[WHAT THE EXERCISE ASKS] Repeat exactly the lines from the start through the line with "for x_, y_ in", both ends included.

[DATA EXCERPTS]

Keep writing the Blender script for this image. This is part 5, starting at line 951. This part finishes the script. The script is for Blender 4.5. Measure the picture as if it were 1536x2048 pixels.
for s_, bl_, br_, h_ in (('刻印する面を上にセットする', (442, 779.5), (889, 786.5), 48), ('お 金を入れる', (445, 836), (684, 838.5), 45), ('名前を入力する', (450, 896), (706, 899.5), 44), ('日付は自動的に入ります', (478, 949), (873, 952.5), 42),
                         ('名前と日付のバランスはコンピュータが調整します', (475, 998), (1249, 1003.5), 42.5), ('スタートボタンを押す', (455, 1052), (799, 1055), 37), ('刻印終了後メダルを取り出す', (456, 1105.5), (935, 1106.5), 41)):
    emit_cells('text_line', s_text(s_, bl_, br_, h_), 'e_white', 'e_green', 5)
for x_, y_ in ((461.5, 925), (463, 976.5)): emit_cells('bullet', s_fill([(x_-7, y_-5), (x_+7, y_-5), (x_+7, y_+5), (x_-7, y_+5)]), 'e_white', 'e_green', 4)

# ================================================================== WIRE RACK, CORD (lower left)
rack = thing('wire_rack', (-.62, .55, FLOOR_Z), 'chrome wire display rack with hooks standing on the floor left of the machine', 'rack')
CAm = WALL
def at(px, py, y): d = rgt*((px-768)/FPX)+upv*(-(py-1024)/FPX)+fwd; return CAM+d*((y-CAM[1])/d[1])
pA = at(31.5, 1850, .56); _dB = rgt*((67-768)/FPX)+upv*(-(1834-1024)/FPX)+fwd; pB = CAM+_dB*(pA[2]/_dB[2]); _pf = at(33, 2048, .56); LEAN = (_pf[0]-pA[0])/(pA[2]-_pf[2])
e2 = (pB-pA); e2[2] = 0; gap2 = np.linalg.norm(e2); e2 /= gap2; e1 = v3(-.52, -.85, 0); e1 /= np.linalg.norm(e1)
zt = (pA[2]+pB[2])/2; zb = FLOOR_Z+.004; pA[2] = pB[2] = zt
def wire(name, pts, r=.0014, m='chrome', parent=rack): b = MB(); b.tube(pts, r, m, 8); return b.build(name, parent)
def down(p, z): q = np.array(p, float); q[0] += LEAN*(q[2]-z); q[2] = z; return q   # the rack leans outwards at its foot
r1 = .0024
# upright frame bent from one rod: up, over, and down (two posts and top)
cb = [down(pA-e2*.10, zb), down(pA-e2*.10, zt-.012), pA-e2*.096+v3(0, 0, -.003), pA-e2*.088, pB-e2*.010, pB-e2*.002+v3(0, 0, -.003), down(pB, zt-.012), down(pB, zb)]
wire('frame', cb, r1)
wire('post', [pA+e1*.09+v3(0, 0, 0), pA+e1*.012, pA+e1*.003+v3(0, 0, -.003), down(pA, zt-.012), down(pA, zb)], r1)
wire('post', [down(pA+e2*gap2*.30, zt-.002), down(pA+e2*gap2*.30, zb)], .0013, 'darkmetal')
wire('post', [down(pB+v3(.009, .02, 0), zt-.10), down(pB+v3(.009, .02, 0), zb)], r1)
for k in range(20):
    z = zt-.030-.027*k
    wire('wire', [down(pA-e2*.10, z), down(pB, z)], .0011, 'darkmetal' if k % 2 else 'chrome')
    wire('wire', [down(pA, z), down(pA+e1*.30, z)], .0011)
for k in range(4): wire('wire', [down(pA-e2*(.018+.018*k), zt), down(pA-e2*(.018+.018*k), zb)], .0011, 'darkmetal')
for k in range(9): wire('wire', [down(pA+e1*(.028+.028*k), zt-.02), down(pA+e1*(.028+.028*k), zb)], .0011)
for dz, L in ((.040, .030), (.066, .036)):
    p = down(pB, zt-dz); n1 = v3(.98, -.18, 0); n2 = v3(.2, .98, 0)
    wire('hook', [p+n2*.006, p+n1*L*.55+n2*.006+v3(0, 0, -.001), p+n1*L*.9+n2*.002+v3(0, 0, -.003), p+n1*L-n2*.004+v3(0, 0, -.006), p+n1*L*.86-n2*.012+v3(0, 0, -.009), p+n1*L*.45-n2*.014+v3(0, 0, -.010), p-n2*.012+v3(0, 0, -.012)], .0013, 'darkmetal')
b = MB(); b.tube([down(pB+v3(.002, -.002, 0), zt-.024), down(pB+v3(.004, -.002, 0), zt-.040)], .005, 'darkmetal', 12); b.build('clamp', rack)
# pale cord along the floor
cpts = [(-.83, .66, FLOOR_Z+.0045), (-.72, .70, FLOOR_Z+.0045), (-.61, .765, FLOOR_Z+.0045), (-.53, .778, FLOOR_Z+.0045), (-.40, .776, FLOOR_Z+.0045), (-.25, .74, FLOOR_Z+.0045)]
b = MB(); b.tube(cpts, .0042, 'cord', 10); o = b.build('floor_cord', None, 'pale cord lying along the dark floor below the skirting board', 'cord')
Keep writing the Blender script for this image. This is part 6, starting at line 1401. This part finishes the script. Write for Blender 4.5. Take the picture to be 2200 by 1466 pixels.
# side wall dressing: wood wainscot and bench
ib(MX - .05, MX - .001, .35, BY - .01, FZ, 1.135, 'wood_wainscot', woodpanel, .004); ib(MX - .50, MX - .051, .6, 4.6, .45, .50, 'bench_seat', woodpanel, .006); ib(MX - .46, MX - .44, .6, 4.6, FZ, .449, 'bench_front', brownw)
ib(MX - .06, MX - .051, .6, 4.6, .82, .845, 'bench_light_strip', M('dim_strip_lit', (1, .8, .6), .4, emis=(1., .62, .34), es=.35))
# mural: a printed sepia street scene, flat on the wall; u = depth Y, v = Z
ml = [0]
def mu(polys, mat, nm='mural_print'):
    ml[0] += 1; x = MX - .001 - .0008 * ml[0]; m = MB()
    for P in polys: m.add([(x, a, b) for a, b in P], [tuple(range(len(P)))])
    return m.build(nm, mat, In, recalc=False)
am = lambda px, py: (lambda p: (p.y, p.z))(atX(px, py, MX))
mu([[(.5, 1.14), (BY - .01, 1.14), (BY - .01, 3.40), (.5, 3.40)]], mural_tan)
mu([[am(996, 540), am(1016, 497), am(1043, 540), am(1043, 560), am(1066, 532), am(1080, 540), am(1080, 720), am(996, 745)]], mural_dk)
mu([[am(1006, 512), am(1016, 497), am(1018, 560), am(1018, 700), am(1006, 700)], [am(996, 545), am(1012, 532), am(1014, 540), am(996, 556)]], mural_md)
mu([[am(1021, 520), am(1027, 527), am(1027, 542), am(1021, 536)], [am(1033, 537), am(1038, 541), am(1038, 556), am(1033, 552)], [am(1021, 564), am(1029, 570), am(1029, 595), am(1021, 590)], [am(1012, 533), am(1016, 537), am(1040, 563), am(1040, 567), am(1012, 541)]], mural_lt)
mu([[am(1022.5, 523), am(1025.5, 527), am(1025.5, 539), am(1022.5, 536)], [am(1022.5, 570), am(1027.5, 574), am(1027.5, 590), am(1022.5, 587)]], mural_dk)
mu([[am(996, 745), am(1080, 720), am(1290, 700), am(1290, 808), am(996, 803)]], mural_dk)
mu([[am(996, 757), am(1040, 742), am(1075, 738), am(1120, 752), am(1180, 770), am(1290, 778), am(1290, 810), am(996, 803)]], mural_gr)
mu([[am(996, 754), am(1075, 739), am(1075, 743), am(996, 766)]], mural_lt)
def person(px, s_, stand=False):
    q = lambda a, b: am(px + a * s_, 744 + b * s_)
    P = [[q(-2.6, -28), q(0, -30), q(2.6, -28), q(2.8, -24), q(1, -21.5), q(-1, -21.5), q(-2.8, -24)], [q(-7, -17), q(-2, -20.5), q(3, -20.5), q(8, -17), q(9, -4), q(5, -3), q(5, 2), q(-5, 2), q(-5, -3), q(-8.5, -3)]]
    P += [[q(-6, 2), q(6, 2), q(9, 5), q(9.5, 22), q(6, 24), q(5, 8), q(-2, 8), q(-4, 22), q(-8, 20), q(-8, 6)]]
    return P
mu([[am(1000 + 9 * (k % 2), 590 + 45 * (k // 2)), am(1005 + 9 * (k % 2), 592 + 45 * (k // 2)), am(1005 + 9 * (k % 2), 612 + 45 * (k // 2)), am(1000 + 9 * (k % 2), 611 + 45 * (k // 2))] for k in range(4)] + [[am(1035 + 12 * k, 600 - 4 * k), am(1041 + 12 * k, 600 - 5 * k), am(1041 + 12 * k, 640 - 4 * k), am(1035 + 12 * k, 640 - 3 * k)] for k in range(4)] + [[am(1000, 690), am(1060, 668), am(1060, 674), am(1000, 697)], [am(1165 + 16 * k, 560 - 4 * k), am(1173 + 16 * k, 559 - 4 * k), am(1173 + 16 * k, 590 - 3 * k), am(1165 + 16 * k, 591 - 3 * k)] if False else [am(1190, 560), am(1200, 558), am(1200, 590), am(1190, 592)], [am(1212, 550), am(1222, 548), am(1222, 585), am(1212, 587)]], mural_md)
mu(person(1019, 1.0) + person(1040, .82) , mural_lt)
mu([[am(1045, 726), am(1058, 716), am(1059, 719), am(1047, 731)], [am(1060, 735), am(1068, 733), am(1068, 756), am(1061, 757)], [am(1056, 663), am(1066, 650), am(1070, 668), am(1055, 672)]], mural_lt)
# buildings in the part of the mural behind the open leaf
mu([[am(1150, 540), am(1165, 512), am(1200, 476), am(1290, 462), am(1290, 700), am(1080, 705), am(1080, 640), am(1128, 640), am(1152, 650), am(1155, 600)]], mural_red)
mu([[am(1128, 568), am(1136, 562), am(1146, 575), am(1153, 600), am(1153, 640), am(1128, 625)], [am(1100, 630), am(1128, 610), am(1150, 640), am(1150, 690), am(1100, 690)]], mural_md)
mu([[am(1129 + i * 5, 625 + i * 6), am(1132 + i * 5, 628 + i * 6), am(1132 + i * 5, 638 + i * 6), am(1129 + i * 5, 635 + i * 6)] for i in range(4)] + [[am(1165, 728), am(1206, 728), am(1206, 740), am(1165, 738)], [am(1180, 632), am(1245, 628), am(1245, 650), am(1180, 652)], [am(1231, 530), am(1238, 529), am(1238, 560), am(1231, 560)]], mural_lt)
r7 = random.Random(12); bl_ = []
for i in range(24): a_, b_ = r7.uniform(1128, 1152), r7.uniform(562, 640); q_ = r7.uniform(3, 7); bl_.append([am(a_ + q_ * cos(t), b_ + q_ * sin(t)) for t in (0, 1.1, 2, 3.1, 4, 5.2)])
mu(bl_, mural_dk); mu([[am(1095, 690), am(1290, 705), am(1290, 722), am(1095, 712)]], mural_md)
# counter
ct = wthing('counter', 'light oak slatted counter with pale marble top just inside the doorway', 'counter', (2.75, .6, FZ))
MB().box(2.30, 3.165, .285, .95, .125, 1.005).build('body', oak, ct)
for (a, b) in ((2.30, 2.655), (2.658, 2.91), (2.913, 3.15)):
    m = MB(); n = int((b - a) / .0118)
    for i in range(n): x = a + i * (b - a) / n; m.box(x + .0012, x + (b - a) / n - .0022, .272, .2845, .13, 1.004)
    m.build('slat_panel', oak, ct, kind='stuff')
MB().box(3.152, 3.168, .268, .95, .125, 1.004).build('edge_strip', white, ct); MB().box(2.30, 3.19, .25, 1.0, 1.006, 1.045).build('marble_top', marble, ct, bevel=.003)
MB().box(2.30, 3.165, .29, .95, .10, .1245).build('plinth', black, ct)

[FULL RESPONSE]
Keep writing the Blender script for this image. This is part 5, starting at line 951. This part finishes the script. The script is for Blender 4.5. Measure the picture as if it were 1536x2048 pixels.
for s_, bl_, br_, h_ in (('刻印する面を上にセットする', (442, 779.5), (889, 786.5), 48), ('お 金を入れる', (445, 836), (684, 838.5), 45), ('名前を入力する', (450, 896), (706, 899.5), 44), ('日付は自動的に入ります', (478, 949), (873, 952.5), 42),
                         ('名前と日付のバランスはコンピュータが調整します', (475, 998), (1249, 1003.5), 42.5), ('スタートボタンを押す', (455, 1052), (799, 1055), 37), ('刻印終了後メダルを取り出す', (456, 1105.5), (935, 1106.5), 41)):
    emit_cells('text_line', s_text(s_, bl_, br_, h_), 'e_white', 'e_green', 5)
for x_, y_ in ((461.5, 925), (463, 976.5)): emit_cells('bullet', s_fill([(x_-7, y_-5), (x_+7, y_-5), (x_+7, y_+5), (x_-7, y_+5)]), 'e_white', 'e_green', 4)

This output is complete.